### DATA SHOWN:
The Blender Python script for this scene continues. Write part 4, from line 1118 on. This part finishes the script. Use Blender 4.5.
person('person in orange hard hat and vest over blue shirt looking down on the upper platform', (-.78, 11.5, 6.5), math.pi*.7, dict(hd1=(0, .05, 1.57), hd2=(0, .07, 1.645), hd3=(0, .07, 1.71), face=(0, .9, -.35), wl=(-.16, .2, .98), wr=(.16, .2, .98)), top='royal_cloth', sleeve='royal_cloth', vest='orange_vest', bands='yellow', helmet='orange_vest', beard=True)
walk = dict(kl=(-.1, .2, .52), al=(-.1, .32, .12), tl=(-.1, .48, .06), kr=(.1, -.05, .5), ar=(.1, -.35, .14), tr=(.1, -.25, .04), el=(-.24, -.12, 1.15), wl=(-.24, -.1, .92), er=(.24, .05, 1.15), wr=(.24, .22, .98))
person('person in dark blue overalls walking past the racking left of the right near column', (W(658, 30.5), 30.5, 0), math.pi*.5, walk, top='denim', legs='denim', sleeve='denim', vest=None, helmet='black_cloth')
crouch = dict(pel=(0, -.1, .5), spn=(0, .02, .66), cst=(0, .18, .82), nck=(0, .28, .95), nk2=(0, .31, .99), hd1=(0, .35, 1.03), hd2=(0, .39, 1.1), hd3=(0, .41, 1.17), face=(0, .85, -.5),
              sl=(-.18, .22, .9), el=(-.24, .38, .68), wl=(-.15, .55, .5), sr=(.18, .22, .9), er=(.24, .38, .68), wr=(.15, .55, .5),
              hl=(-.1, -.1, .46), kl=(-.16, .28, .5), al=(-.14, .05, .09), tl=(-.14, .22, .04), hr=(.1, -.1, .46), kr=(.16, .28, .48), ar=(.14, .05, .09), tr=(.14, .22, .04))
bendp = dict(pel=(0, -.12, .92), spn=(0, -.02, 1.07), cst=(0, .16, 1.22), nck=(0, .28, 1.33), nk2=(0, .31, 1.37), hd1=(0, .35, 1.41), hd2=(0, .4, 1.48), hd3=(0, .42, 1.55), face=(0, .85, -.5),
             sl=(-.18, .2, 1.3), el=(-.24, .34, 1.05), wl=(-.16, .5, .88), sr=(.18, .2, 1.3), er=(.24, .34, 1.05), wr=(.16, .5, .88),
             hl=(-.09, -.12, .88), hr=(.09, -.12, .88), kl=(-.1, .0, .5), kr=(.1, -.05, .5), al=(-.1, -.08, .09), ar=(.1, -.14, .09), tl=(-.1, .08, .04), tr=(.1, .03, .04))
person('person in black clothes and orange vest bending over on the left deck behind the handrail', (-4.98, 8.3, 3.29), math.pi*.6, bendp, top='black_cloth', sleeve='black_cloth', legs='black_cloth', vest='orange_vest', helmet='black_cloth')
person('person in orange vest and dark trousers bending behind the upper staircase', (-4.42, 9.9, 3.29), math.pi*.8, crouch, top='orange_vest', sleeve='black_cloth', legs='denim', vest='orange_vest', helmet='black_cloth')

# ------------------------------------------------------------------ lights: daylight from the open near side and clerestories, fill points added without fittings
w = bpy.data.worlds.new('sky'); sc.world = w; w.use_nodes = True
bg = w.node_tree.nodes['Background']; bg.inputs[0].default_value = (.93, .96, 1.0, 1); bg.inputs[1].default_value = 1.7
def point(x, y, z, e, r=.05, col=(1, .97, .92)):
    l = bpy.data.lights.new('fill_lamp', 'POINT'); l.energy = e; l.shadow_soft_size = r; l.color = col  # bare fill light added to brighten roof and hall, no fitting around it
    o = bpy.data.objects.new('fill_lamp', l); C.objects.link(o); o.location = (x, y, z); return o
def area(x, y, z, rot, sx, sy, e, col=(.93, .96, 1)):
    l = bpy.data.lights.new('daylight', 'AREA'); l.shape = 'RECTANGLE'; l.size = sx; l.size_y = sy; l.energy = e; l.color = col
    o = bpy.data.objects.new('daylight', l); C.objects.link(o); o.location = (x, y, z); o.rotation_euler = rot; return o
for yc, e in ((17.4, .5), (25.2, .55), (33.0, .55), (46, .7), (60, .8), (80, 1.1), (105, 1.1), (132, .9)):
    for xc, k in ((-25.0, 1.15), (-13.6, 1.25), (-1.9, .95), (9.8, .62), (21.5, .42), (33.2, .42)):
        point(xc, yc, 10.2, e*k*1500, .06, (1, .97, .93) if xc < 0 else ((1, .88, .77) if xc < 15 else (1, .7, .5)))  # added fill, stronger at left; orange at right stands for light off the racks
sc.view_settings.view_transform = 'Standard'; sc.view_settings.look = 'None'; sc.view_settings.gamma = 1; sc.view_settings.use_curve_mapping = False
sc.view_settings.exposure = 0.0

### DO THIS:
Scan the material above for the word "from". Copy each line where it occurs.

### TASK ANSWER:
The Blender Python script for this scene continues. Write part 4, from line 1118 on. This part finishes the script. Use Blender 4.5.
# ------------------------------------------------------------------ lights: daylight from the open near side and clerestories, fill points added without fittings